One of the most common questions that people ask me about Stand Up Paddling is "How many calories can I burn"?

I've spent some time online looking for the correct answer but I thought I'd do a little "un-scientific" research myself. So I paddled yesterday using a heart rate monitor and my Polar Computer to give me a pretty accurate picture of a typical SUP workout.

Now a couple of considerations and disclosures. First, the heart rate monitor I used is made for cycling. I simply took the computer off of my bike and put it in my pocket while paddling. Certainly there may be some adjustments that need to be made for the "type of workout" but since large muscle groups are being worked in both cycling and paddling, I don't think the calorie calculation would change very much.

The other consideration is the paddlers size and weight. I'm 6'2" and weigh-in at about 225-228. Additionally, I paddle about 5 days a week which, I hope, means that my condition level should be a bit higher than the average bear. I would expect my average heart rate would be a bit lower as a result.

I conducted my un-scientific test on a clear morning with a slack tide and little to no wind. The conditions were nearly perfect and had little to no effect on my workout (as opposed to a strong head/tail wind, etc.). I paddled a 12' standard board (SupWorks Alpha) which weighs in at 28 pounds and I was using an QuickBlade Kahana carbon fiber paddle.

Here are the results....

  1. Exercise Time: 53:43
  2. In-Zone: 51:32
  3. Average Heart Rate: 147bpm
  4. Calories Burned: 822kcal

Couple of comments:

  1. The "Exercise Time" is the total time from when I started to paddle to when I stopped.
  2. "In-Zone" refers to how many minutes my heart rate was in my "Anaerobic Zone". My "Zone" is between 118bpm and 170bpm.
  3. My average heart rate for the entire workout cycle was 147bpm.
  4. I burned 822 calories for the entire workout. Using the same data, had a continued the same pace for an additional 6:17 making the total workout time 60 minutes, I would have burned a total of 923 calories for the hour. (Sorry for not making it an even 60 minutes, I just paddle a course every day and don't pay much attention to the time)

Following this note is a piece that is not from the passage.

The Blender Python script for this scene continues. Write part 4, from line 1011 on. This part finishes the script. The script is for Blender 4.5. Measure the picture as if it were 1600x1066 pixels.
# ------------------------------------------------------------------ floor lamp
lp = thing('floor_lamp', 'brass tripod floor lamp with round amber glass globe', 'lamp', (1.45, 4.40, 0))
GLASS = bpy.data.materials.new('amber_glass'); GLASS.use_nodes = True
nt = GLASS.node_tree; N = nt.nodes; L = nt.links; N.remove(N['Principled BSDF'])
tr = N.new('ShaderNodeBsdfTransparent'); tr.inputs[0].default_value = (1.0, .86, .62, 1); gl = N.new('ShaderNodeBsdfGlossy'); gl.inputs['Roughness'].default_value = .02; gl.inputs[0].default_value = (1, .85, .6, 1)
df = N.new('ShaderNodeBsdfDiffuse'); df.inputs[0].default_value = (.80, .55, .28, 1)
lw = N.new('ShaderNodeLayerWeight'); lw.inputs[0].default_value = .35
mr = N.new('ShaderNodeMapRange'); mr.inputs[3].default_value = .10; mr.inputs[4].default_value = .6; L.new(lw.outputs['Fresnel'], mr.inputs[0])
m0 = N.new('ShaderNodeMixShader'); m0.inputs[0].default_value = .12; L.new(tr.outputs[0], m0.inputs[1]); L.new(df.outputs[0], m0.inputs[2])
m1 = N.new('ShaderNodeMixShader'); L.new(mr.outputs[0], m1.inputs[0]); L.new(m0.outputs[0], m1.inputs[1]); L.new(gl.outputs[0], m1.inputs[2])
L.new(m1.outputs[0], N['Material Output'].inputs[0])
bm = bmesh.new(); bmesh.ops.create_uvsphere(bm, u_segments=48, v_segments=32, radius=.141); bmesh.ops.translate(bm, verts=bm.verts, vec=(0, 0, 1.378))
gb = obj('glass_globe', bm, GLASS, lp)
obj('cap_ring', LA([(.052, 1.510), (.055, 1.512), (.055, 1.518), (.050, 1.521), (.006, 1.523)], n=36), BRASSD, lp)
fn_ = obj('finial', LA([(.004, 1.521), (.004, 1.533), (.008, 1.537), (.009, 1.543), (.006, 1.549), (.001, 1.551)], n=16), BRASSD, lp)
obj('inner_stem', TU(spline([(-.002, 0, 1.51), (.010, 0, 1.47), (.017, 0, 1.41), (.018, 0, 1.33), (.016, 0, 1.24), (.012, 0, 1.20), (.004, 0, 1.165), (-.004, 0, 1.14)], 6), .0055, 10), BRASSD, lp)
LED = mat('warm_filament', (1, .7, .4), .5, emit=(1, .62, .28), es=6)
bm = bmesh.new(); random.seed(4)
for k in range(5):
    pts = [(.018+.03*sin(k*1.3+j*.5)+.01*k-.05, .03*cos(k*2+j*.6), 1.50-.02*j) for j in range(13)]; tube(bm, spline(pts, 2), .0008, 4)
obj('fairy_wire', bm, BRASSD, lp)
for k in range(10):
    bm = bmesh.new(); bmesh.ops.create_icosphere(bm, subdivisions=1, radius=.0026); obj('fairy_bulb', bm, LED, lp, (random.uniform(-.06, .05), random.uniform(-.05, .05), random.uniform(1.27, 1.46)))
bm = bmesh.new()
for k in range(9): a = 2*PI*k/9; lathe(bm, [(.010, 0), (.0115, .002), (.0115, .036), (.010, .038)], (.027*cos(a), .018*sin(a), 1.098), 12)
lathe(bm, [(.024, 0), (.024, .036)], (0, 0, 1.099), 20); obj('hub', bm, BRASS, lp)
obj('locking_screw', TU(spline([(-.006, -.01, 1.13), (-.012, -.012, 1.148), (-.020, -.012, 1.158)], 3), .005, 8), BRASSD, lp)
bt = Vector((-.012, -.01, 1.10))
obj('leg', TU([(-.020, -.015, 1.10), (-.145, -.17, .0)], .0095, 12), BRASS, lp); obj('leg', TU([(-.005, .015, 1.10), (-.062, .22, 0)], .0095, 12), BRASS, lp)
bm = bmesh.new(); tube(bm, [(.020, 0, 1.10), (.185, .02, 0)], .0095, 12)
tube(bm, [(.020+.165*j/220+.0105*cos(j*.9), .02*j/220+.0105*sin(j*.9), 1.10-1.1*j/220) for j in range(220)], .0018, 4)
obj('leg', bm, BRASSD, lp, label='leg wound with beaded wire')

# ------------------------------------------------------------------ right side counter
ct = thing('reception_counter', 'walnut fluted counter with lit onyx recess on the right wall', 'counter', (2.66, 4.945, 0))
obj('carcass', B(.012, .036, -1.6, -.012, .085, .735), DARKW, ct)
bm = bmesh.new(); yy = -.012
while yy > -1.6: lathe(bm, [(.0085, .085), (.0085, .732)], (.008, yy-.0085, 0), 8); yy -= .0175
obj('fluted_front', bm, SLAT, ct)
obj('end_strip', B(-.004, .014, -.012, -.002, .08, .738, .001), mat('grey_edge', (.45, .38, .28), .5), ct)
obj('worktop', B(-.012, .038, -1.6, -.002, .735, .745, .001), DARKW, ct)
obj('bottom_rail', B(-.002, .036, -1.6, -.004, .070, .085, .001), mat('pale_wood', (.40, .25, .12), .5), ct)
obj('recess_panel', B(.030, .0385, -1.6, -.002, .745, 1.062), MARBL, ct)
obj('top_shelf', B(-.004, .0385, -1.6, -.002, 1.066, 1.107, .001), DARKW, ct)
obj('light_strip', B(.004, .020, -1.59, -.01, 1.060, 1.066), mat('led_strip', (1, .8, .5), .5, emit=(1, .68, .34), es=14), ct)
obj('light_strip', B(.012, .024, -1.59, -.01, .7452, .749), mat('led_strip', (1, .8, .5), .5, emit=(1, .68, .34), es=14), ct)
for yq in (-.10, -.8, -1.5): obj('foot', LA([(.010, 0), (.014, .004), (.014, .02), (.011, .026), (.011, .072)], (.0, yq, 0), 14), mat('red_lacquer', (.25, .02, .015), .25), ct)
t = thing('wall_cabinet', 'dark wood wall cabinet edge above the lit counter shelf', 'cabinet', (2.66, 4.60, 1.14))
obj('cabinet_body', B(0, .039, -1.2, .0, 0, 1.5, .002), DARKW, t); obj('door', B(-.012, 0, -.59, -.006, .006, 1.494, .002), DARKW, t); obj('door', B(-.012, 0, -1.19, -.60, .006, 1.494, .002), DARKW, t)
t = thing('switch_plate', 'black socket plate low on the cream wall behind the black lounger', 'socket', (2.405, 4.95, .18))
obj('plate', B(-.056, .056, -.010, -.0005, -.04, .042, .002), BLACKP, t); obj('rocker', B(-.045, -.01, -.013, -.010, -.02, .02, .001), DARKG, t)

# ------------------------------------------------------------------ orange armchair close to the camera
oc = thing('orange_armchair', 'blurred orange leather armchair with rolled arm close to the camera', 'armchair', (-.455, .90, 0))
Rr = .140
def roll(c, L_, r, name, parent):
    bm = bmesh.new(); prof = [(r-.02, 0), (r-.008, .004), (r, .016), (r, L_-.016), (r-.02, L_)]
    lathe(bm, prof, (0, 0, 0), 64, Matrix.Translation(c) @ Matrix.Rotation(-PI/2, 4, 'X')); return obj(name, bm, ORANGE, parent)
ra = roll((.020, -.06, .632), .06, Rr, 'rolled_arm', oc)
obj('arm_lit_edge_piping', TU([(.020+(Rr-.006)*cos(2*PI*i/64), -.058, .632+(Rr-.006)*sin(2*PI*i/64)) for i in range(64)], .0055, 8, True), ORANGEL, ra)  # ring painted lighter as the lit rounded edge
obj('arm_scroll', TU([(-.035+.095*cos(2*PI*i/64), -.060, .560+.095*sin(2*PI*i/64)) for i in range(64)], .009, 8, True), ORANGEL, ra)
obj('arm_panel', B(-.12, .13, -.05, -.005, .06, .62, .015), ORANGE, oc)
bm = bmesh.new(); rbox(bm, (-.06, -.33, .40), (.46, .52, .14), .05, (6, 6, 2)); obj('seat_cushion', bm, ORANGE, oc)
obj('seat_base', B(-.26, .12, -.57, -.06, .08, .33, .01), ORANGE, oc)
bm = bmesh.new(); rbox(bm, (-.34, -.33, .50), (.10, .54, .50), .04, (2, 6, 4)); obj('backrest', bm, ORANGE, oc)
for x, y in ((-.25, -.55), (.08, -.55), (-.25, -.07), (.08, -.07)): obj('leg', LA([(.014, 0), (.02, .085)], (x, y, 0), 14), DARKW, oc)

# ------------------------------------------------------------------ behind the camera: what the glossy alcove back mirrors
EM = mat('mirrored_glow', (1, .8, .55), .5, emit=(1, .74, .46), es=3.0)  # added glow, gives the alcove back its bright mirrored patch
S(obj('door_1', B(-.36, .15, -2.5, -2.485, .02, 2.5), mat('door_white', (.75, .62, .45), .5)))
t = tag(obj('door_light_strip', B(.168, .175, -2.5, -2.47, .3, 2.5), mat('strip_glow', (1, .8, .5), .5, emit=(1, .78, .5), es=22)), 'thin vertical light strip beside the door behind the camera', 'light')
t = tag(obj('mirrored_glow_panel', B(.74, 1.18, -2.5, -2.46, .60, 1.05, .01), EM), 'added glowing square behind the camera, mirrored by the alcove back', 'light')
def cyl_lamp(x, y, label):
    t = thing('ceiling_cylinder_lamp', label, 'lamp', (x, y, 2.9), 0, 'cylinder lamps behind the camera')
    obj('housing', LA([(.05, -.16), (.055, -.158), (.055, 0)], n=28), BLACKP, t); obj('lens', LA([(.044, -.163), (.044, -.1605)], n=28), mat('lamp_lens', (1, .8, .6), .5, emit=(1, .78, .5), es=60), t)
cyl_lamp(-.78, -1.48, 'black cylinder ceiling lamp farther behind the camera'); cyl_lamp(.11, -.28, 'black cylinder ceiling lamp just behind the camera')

So the net-net is this. I burn 923 calories per hour on a normal Stand-Up Paddle workout.

It's interesting to me that the my heart rate was as high as it was. On a typical long-distance bike ride (on a Cervelo S1), my heart rate averages in the low mid 130's. When I paddle I don't really feel that I am working as hard as my heart rate (147) would indicate. I also don't feel as "beat" when I am done paddling as when I ride.

So that is my little study. I guess the simple conclusion is that, although my findings are not "scientific" they do show that paddling is a great low-impact core workout. If I burned the 822 calories during a typical workout and did it 5 days a week I would lose over 1 pound a week (assuming my calorie intake stayed consistent).